● **The exercise**:
All lines from the beginning of the listing through the line with "COL = SC.collection" are to be copied word for word; the pictures are not.

<<<<

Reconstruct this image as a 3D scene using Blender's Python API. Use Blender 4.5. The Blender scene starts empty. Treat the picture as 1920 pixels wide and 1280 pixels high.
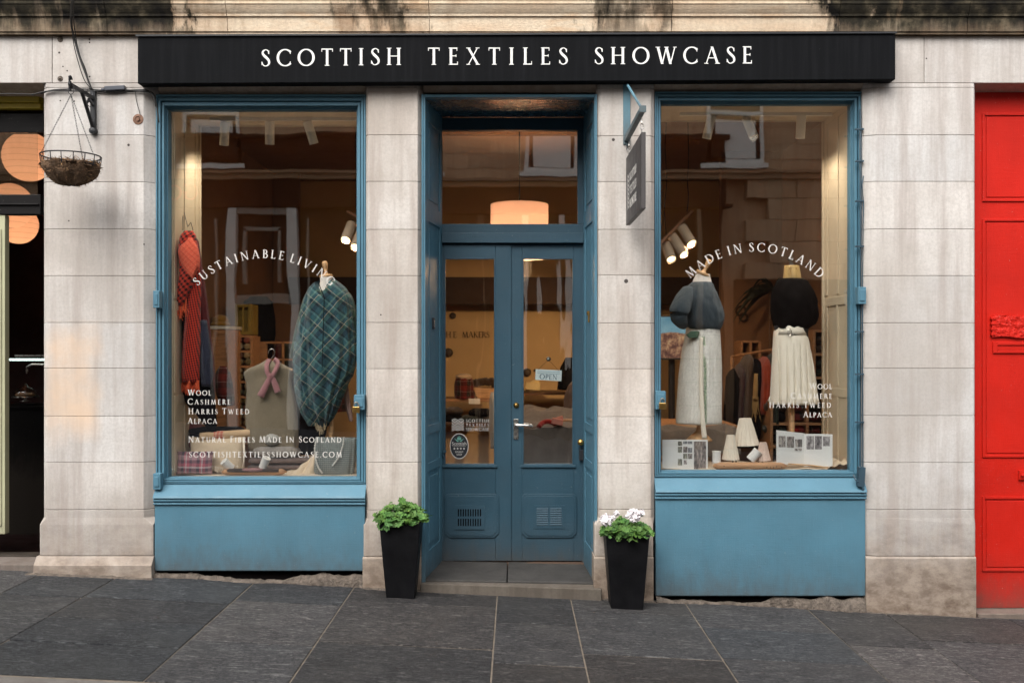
import bpy, math, random
from mathutils import Vector, Matrix, noise
R = math.radians
PI = math.pi
random.seed(7)
SC = bpy.context.scene
COL = SC.collection

# ------------------------------------------------------------------ camera, world, sun, exposure
D, ZC, F0 = 6.67, 1.62, 1867.6
cam_d = bpy.data.cameras.new('camera'); cam = bpy.data.objects.new('camera', cam_d); COL.objects.link(cam)
cam.location = (0, -D, ZC); cam.rotation_euler = (R(90), 0, 0)
cam_d.sensor_width = 36; cam_d.lens = F0 / 1920 * 36
cam_d.shift_x = -6 / 1920; cam_d.shift_y = 15 / 1920
cam_d.clip_start = 0.05; cam_d.clip_end = 300
cam_d.dof.use_dof = True; cam_d.dof.focus_distance = 6.75; cam_d.dof.aperture_fstop = 2.2
SC.camera = cam

w = bpy.data.worlds.new('World'); SC.world = w; w.use_nodes = True
wn, wl = w.node_tree.nodes, w.node_tree.links
sky = wn.new('ShaderNodeTexSky'); sky.sky_type = 'NISHITA'; sky.sun_disc = False
sky.sun_elevation = R(50); sky.sun_rotation = R(200); sky.air_density = 1.0; sky.dust_density = 4; sky.ozone_density = 1
hs = wn.new('ShaderNodeHueSaturation'); hs.inputs['Saturation'].default_value = 0.22
wl.new(sky.outputs[0], hs.inputs['Color']); wl.new(hs.outputs[0], wn['Background'].inputs[0])
wn['Background'].inputs[1].default_value = 0.15
sun_d = bpy.data.lights.new('sun', 'SUN'); sun_d.energy = 1.5; sun_d.angle = R(52); sun_d.color = (1, .96, .9)
sun = bpy.data.objects.new('sun', sun_d); COL.objects.link(sun)
sd = Vector((-0.35, -1.0, 1.28)).normalized()
sun.rotation_euler = sd.to_track_quat('Z', 'Y').to_euler()
SC.view_settings.view_transform = 'Standard'; SC.view_settings.look = 'None'
SC.view_settings.gamma = 1; SC.view_settings.exposure = 0.88
SC.cycles.use_denoising = True
SC.cycles.max_bounces = 8; SC.cycles.transparent_max_bounces = 24
SC.cycles.caustics_reflective = False; SC.cycles.sample_clamp_indirect = 4

# ------------------------------------------------------------------ helpers
def sc(Y): return F0 / (D + Y)
def PX(px, Y=0): return (px - 966) / sc(Y)
def PZ(py, Y=0): return ZC + (655 - py) / sc(Y)
def P(px, py, Y=0): return Vector((PX(px, Y), Y, PZ(py, Y)))
def rgb(r, g, b):
    f = lambda c: ((c / 255 + .055) / 1.055) ** 2.4 if c > 10 else c / 255 / 12.92
    return (f(r), f(g), f(b), 1)
def gz(x): return -0.022 - 0.0485 * x          # the pavement falls to the right

def tag(o, label=None, cat=None, group=None, kind=None):
    if label: o['label'] = label
    if cat: o['category'] = cat
    if group: o['group'] = group
    if kind: o['kind'] = kind
    return o
def thing(name, label, cat, loc, group=None, rot=(0, 0, 0)):
    o = bpy.data.objects.new(name, None); COL.objects.link(o); o.location = loc; o.rotation_euler = rot
    o.empty_display_size = .1
    return tag(o, label, cat, group)
ORIG = {}
def copy_tree(o, parent=None):
    c = o.copy(); COL.objects.link(c); c.parent = parent
    for ch in list(o.children): copy_tree(ch, c)
    return c

class MB:
    def __init__(s): s.v = []; s.f = []; s.c = []; s.m = []; s.cur = (1, 1, 1); s.mi = 0; s.uv = {}
    def add(s, vs, fs):
        n = len(s.v); s.v += [Vector(p) for p in vs]
        for f in fs: s.f.append([n + i for i in f]); s.c.append(s.cur); s.m.append(s.mi)
        return s
    def box(s, x0, x1, y0, y1, z0, z1):
        return s.add([(x0,y0,z0),(x1,y0,z0),(x1,y1,z0),(x0,y1,z0),(x0,y0,z1),(x1,y0,z1),(x1,y1,z1),(x0,y1,z1)],
            [(0,3,2,1),(4,5,6,7),(0,1,5,4),(1,2,6,5),(2,3,7,6),(3,0,4,7)])
    def obox(s, c, size, rot):
        m = rot if isinstance(rot, Matrix) else Matrix.Rotation(rot, 3, 'Y')
        hx, hy, hz = [a / 2 for a in size]; c = Vector(c)
        vs = [c + m @ Vector(p) for p in [(-hx,-hy,-hz),(hx,-hy,-hz),(hx,hy,-hz),(-hx,hy,-hz),(-hx,-hy,hz),(hx,-hy,hz),(hx,hy,hz),(-hx,hy,hz)]]
        return s.add(vs, [(0,3,2,1),(4,5,6,7),(0,1,5,4),(1,2,6,5),(2,3,7,6),(3,0,4,7)])
    def prism(s, poly, y0, y1):                 # poly in (x,z), counter-clockwise seen from the street
        n = len(poly)
        vs = [(x, y0, z) for x, z in poly] + [(x, y1, z) for x, z in poly]
        return s.add(vs, [tuple(range(n)), tuple(range(2*n-1, n-1, -1))] + [(i, n+i, n+(i+1) % n, (i+1) % n) for i in range(n)])
    def extr_x(s, prof, x0, x1, mit0=0, mit1=0):           # prof in (y,z) extruded along x
        n = len(prof)
        vs = [(x0, y, z) for y, z in prof] + [(x1, y, z) for y, z in prof]
        return s.add(vs, [tuple(range(n)), tuple(range(2*n-1, n-1, -1))] + [(i, n+i, n+(i+1) % n, (i+1) % n) for i in range(n)])
    def extr_z(s, prof, z0, z1):                # prof in (x,y)
        n = len(prof)
        vs = [(x, y, z0) for x, y in prof] + [(x, y, z1) for x, y in prof]
        return s.add(vs, [tuple(range(n-1, -1, -1)), tuple(range(n, 2*n))] + [(i, (i+1) % n, n+(i+1) % n, n+i) for i in range(n)])
    def tube(s, pts, r, n=8, closed=False):
        pts = [Vector(p) for p in pts]; m = len(pts); rings = []
        up = Vector((0, 0, 1))
        for i, p in enumerate(pts):
            a = pts[(i-1) % m] if (i or closed) else p; b = pts[(i+1) % m] if (i < m-1 or closed) else p
            t = (b - a).normalized()
            u = t.cross(up)
            if u.length < 1e-3: u = t.cross(Vector((1, 0, 0)))
            u.normalize(); v = t.cross(u)
            rr = r[i] if isinstance(r, (list, tuple)) else r
            rings.append([p + rr * (math.cos(2*PI*k/n) * u + math.sin(2*PI*k/n) * v) for k in range(n)])
        vs = [q for rg in rings for q in rg]; fs = []
        for i in range(m if closed else m - 1):
            j = (i+1) % m
            for k in range(n): fs.append((i*n+k, i*n+(k+1) % n, j*n+(k+1) % n, j*n+k))
        if not closed: fs += [tuple(range(n-1, -1, -1)), tuple(range((m-1)*n, m*n))]
        return s.add(vs, fs)
    def lathe(s, prof, c, n=24, axis=None, sx=1, sy=1, rfun=None):     # prof (r,z) along axis from point c
        c = Vector(c); q = Matrix.Identity(3) if axis is None else Vector(axis).to_track_quat('Z', 'Y').to_matrix()
        vs = []; fs = []
        for r, z in prof:
            for k in range(n):
                a = 2*PI*k/n; rr = r * (rfun(a, z) if rfun else 1)
                vs.append(c + q @ Vector((rr*sx*math.cos(a), rr*sy*math.sin(a), z)))
        for i in range(len(prof)-1):
            for k in range(n): fs.append((i*n+k, i*n+(k+1) % n, (i+1)*n+(k+1) % n, (i+1)*n+k))
        if prof[0][0] > 1e-5: fs.append(tuple(range(n-1, -1, -1)))
        if prof[-1][0] > 1e-5: fs.append(tuple(range((len(prof)-1)*n, len(prof)*n)))
        return s.add(vs, fs)
    def ball(s, c, rx, ry=None, rz=None, n=16, m=10, nz=0, ns=8):
        ry = ry or rx; rz = rz or rx; vs = []; fs = []; c = Vector(c)
        for i in range(m+1):
            t = PI*i/m
            for k in range(n):
                a = 2*PI*k/n; d = Vector((math.sin(t)*math.cos(a), math.sin(t)*math.sin(a), -math.cos(t)))
                g = 1 + nz * noise.noise(d*ns*.3 + c*3) if nz else 1
                vs.append(c + Vector((d.x*rx, d.y*ry, d.z*rz))*g)
        for i in range(m):
            for k in range(n): fs.append((i*n+k, i*n+(k+1) % n, (i+1)*n+(k+1) % n, (i+1)*n+k))
        return s.add(vs, fs)
    def grid(s, fn, nu, nv):
        vs = [fn(i/nu, j/nv) for j in range(nv+1) for i in range(nu+1)]
        fs = [(j*(nu+1)+i, j*(nu+1)+i+1, (j+1)*(nu+1)+i+1, (j+1)*(nu+1)+i) for j in range(nv) for i in range(nu)]
        return s.add(vs, fs)
    def body(s, rows, Y, n=48, folds=0, fn=10, ph=0, pw=2.0, sub=4, wob=.0, world=False, grow=True, ytilt=0):
        # rows: (py, pxL, pxR, depth); a closed shape whose outline follows those measurements at depth Y
        R0 = []
        for py, a, b, d in rows:
            if world: R0.append((py, (a+b)/2, (b-a)/2, d))
            else:
                p, q = P(a, py, Y), P(b, py, Y); R0.append((p.z, (p.x+q.x)/2, abs(q.x-p.x)/2, d))
        RR = []
        for i in range(len(R0)-1):
            p0 = R0[max(i-1, 0)]; p1 = R0[i]; p2 = R0[i+1]; p3 = R0[min(i+2, len(R0)-1)]
            for k in range(sub):
                t = k/sub
                c = [0.5*((2*p1[j]) + (-p0[j]+p2[j])*t + (2*p0[j]-5*p1[j]+4*p2[j]-p3[j])*t*t + (-p0[j]+3*p1[j]-3*p2[j]+p3[j])*t**3) for j in range(4)]
                c[0] = p1[0]*(1-t)+p2[0]*t; RR.append(c)
        RR.append(R0[-1]); m = len(RR); vs = []; fs = []
        for i, (z, xc, hw, d) in enumerate(RR):
            v = i/(m-1); g = v if grow else 1
            for k in range(n):
                a = 2*PI*k/n; ca, sa = math.cos(a), math.sin(a)
                cx = math.copysign(abs(ca)**(2/pw), ca); cy = math.copysign(abs(sa)**(2/pw), sa)
                f = 1 + folds*g*math.sin(fn*a + ph + 1.7*math.sin(2*a))
                if wob: f += wob*(noise.noise(Vector((cx*1.6+ph, cy*1.6, z*5)))+.55*noise.noise(Vector((cx*4+z*9+ph, cy*4, z*13)))+.25*noise.noise(Vector((cx*9+ph, cy*9+z*20, z*22))))
                vs.append(Vector((xc + hw*cx*(1+(f-1)*.5), Y + d*cy*f + ytilt*v, z)))
        for i in range(m-1):
            for k in range(n): fs.append((i*n+k, (i+1)*n+k, (i+1)*n+(k+1) % n, i*n+(k+1) % n))
        fs += [tuple(range(n)), tuple(range(m*n-1, (m-1)*n-1, -1))]
        return s.add(vs, fs)
    def build(s, name, mat, parent=None, bevel=0, smooth=False, kind=None, origin=None, seg=2, solid=0):
        if parent is not None: L = ORIG[parent.name]
        elif origin is not None: L = Vector(origin)
        elif kind == 'structure': L = Vector((0, 0, 0))
        else:
            lo = Vector([min(v[i] for v in s.v) for i in range(3)]); hi = Vector([max(v[i] for v in s.v) for i in range(3)])
            L = Vector(((lo.x+hi.x)/2, (lo.y+hi.y)/2, lo.z))
        me = bpy.data.meshes.new(name); me.from_pydata([v - L for v in s.v], [], s.f)
        mats = mat if isinstance(mat, (list, tuple)) else [mat]
        for m_ in mats: me.materials.append(m_)
        ca = me.color_attributes.new('Col', 'FLOAT_COLOR', 'CORNER')
        flat = []
        for f, c in zip(s.f, s.c): flat += list((*c, 1)) * len(f)
        ca.data.foreach_set('color', flat)
        me.polygons.foreach_set('material_index', s.m)
        if smooth: me.polygons.foreach_set('use_smooth', [True]*len(me.polygons))
        me.validate(); me.update()
        o = bpy.data.objects.new(name, me); COL.objects.link(o)
        if parent is not None: o.parent = parent
        else: o.location = L
        ORIG[o.name] = L
        if solid:
            md = o.modifiers.new('solid', 'SOLIDIFY'); md.thickness = solid; md.offset = 0
        if bevel:
            md = o.modifiers.new('bevel', 'BEVEL'); md.width = bevel; md.segments = seg; md.limit_method = 'ANGLE'; md.angle_limit = R(40); md.harden_normals = False
        if smooth:
            try:
                md = o.modifiers.new('ws', 'WEIGHTED_NORMAL') if False else None
            except Exception: pass
        if kind: o['kind'] = kind
        return o
def root(name, label, cat, loc, group=None):
    o = thing(name, label, cat, loc, group); ORIG[o.name] = Vector(loc); return o
def hollow(name, parent):                        # an Empty part that holds its sub-parts
    o = bpy.data.objects.new(name, None); COL.objects.link(o); o.parent = parent; o.empty_display_size = .05
    ORIG[o.name] = ORIG[parent.name]; return o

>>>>

● **Answer to this task**:
Reconstruct this image as a 3D scene using Blender's Python API. Use Blender 4.5. The Blender scene starts empty. Treat the picture as 1920 pixels wide and 1280 pixels high.
import bpy, math, random
from mathutils import Vector, Matrix, noise
R = math.radians
PI = math.pi
random.seed(7)
SC = bpy.context.scene
COL = SC.collection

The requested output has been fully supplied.